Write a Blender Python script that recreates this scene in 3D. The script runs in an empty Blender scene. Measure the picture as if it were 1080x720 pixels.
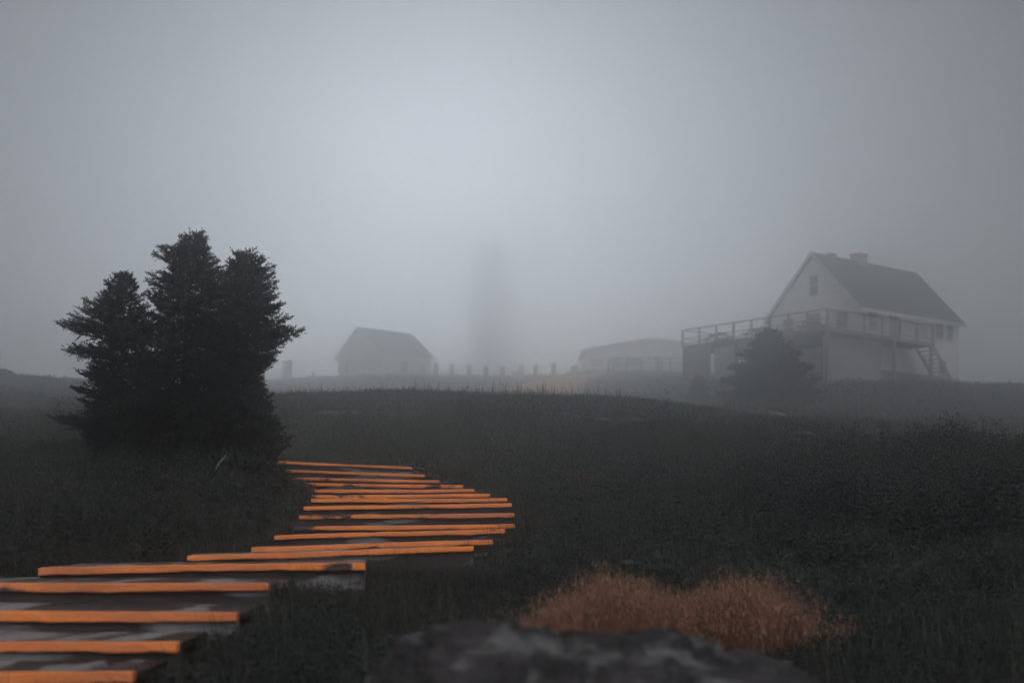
import bpy, math, random
import numpy as np
from mathutils import Vector, Matrix

R = math.radians
random.seed(7)
rng = np.random.default_rng(11)
sc = bpy.context.scene
col = sc.collection
F, CX, HY = 1500.0, 540.0, 560.0          # focal length (px of a 1080 wide frame), centre column, eye level row


def P(x, y, Y):
    """Point at depth Y metres seen at pixel (x, y); the eye is at the origin, looking level along +Y."""
    return Vector(((x - CX) / F * Y, Y, (HY - y) / F * Y))


# ------------------------------------------------------------------ objects
def link(o, parent=None):
    col.objects.link(o)
    if parent is not None:
        o.parent = parent
    return o


def tag(o, label=None, cat=None, group=None, kind=None):
    if label: o['label'] = label
    if cat: o['category'] = cat
    if group: o['group'] = group
    if kind: o['kind'] = kind
    return o


def empty(name, loc=(0, 0, 0), rz=0.0):
    o = bpy.data.objects.new(name, None)
    o.empty_display_size = 0.3
    o.location = loc
    o.rotation_euler = (0, 0, rz)
    return link(o)


class MB:
    def __init__(s):
        s.v, s.f = [], []

    def add(s, vs, fs):
        b = len(s.v)
        s.v += [tuple(v) for v in vs]
        s.f += [tuple(b + i for i in f) for f in fs]
        return s

    def box(s, x0, x1, y0, y1, z0, z1):
        return s.hexa([(x0, y0, z0), (x1, y0, z0), (x1, y1, z0), (x0, y1, z0),
                       (x0, y0, z1), (x1, y0, z1), (x1, y1, z1), (x0, y1, z1)])

    def hexa(s, v):
        return s.add(v, [(3, 2, 1, 0), (4, 5, 6, 7), (0, 1, 5, 4), (1, 2, 6, 5), (2, 3, 7, 6), (3, 0, 4, 7)])

    def bar(s, a, b, w, h):
        a, b = Vector(a), Vector(b)
        d = (b - a).normalized()
        up = Vector((0, 0, 1)) if abs(d.z) < 0.95 else Vector((0, 1, 0))
        r = d.cross(up).normalized() * (w / 2)
        u = r.cross(d).normalized() * (h / 2)
        return s.hexa([a - r - u, a + r - u, b + r - u, b - r - u, a - r + u, a + r + u, b + r + u, b - r + u])

    def prism(s, poly, x0, x1):
        """polygon in the local y,z plane (counter-clockwise), pushed along x"""
        n = len(poly)
        vs = [(x0, y, z) for y, z in poly] + [(x1, y, z) for y, z in poly]
        fs = [tuple(range(n - 1, -1, -1)), tuple(range(n, 2 * n))]
        fs += [(i, (i + 1) % n, n + (i + 1) % n, n + i) for i in range(n)]
        return s.add(vs, fs)

    def tube(s, pts, rad, n=8):
        pts = [Vector(p) for p in pts]
        vs, fs = [], []
        for i, p in enumerate(pts):
            d = (pts[min(i + 1, len(pts) - 1)] - pts[max(i - 1, 0)]).normalized()
            ref = Vector((1, 0, 0)) if abs(d.x) < 0.8 else Vector((0, 1, 0))
            a = d.cross(ref).normalized()
            b = d.cross(a)
            for k in range(n):
                t = 2 * math.pi * k / n
                vs.append(p + (a * math.cos(t) + b * math.sin(t)) * rad[i])
        for i in range(len(pts) - 1):
            for k in range(n):
                fs.append((i * n + k, i * n + (k + 1) % n, (i + 1) * n + (k + 1) % n, (i + 1) * n + k))
        fs.append(tuple(range(n - 1, -1, -1)))
        fs.append(tuple((len(pts) - 1) * n + k for k in range(n)))
        return s.add(vs, fs)

    def lathe(s, prof, n=8, off=0.0):
        vs, fs = [], []
        for r, z in prof:
            for k in range(n):
                t = 2 * math.pi * k / n + off
                vs.append((r * math.cos(t), r * math.sin(t), z))
        for i in range(len(prof) - 1):
            for k in range(n):
                fs.append((i * n + k, i * n + (k + 1) % n, (i + 1) * n + (k + 1) % n, (i + 1) * n + k))
        fs.append(tuple(range(n - 1, -1, -1)))
        fs.append(tuple((len(prof) - 1) * n + k for k in range(n)))
        return s.add(vs, fs)

    def build(s, name, mat, parent=None, bevel=0.0, smooth=False):
        me = bpy.data.meshes.new(name)
        me.from_pydata(s.v, [], s.f)
        me.materials.append(mat)
        me.update()
        if smooth:
            me.shade_smooth()
        o = link(bpy.data.objects.new(name, me), parent)
        if bevel:
            m = o.modifiers.new('bevel', 'BEVEL')
            m.width = bevel
            m.segments = 2
            m.limit_method = 'ANGLE'
        return o


def mesh_np(name, V, Fc, mats, parent=None, tint=None, midx=None, smooth=False):
    """object from arrays: V (n,3), Fc (m,k)"""
    me = bpy.data.meshes.new(name)
    V = np.ascontiguousarray(V, np.float32)
    Fc = np.ascontiguousarray(Fc, np.int32)
    m, k = Fc.shape
    me.vertices.add(len(V))
    me.vertices.foreach_set('co', V.ravel())
    me.loops.add(m * k)
    me.loops.foreach_set('vertex_index', Fc.ravel())
    me.polygons.add(m)
    me.polygons.foreach_set('loop_start', np.arange(0, m * k, k, dtype=np.int32))
    for mm in mats:
        me.materials.append(mm)
    if midx is not None:
        me.polygons.foreach_set('material_index', np.asarray(midx, np.int32))
    me.update(calc_edges=True)
    if tint is not None:
        a = me.attributes.new('tint', 'FLOAT', 'POINT')
        a.data.foreach_set('value', np.asarray(tint, np.float32))
    if smooth:
        me.shade_smooth()
    return link(bpy.data.objects.new(name, me), parent)


# ------------------------------------------------------------------ materials
def srf(name, c1, c2=None, scale=3.0, rough=0.85, bump=0.0, bscale=20.0, detail=6.0, lo=0.35, hi=0.65,
        stretch=(1, 1, 1), c3=None, s3=9.0, t3=(0.55, 0.7), tint=None, spec=0.3, world=False):
    """procedural surface: two colours by noise, optionally a third in patches, a tint per plant and a bump"""
    m = bpy.data.materials.new(name)
    m.use_nodes = True
    nt = m.node_tree
    N, L = nt.nodes, nt.links
    b = N['Principled BSDF']
    b.inputs['Roughness'].default_value = rough
    b.inputs['Specular IOR Level'].default_value = spec
    if world:
        geo = N.new('ShaderNodeNewGeometry')
        src = geo.outputs['Position']
    else:
        tc = N.new('ShaderNodeTexCoord')
        src = tc.outputs['Object']
    mp = N.new('ShaderNodeMapping')
    mp.inputs['Scale'].default_value = stretch
    L.new(src, mp.inputs['Vector'])

    def noise(sca, det=detail):
        n = N.new('ShaderNodeTexNoise')
        n.inputs['Scale'].default_value = sca
        n.inputs['Detail'].default_value = det
        L.new(mp.outputs['Vector'], n.inputs['Vector'])
        return n.outputs['Fac']

    def ramp(fac, a, z):
        r = N.new('ShaderNodeMapRange')
        r.inputs['From Min'].default_value = a
        r.inputs['From Max'].default_value = z
        L.new(fac, r.inputs['Value'])
        return r.outputs['Result']

    def mix(fac, a, z):
        x = N.new('ShaderNodeMix')
        x.data_type = 'RGBA'
        L.new(fac, x.inputs['Factor'])
        for v, i in ((a, 6), (z, 7)):
            if isinstance(v, tuple):
                x.inputs[i].default_value = (*v, 1)
            else:
                L.new(v, x.inputs[i])
        return x.outputs[2]

    c = mix(ramp(noise(scale), lo, hi), c1, c2 or tuple(v * 0.7 for v in c1))
    if c3:
        c = mix(ramp(noise(s3), *t3), c, c3)
    if tint:
        at = N.new('ShaderNodeAttribute')
        at.attribute_name = 'tint'
        c = mix(at.outputs['Fac'], c, tint)
    L.new(c, b.inputs['Base Color'])
    if bump:
        bp = N.new('ShaderNodeBump')
        bp.inputs['Strength'].default_value = bump
        bp.inputs['Distance'].default_value = 0.02
        L.new(noise(bscale), bp.inputs['Height'])
        L.new(bp.outputs['Normal'], b.inputs['Normal'])
    return m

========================

__PROMPT__: Please extract exactly the lines of the data, from the first through the line containing "from mathutils import Vector, Matrix", and add no pictures to the copy.

__RESULT OF THIS EXERCISE__:
Write a Blender Python script that recreates this scene in 3D. The script runs in an empty Blender scene. Measure the picture as if it were 1080x720 pixels.
import bpy, math, random
import numpy as np
from mathutils import Vector, Matrix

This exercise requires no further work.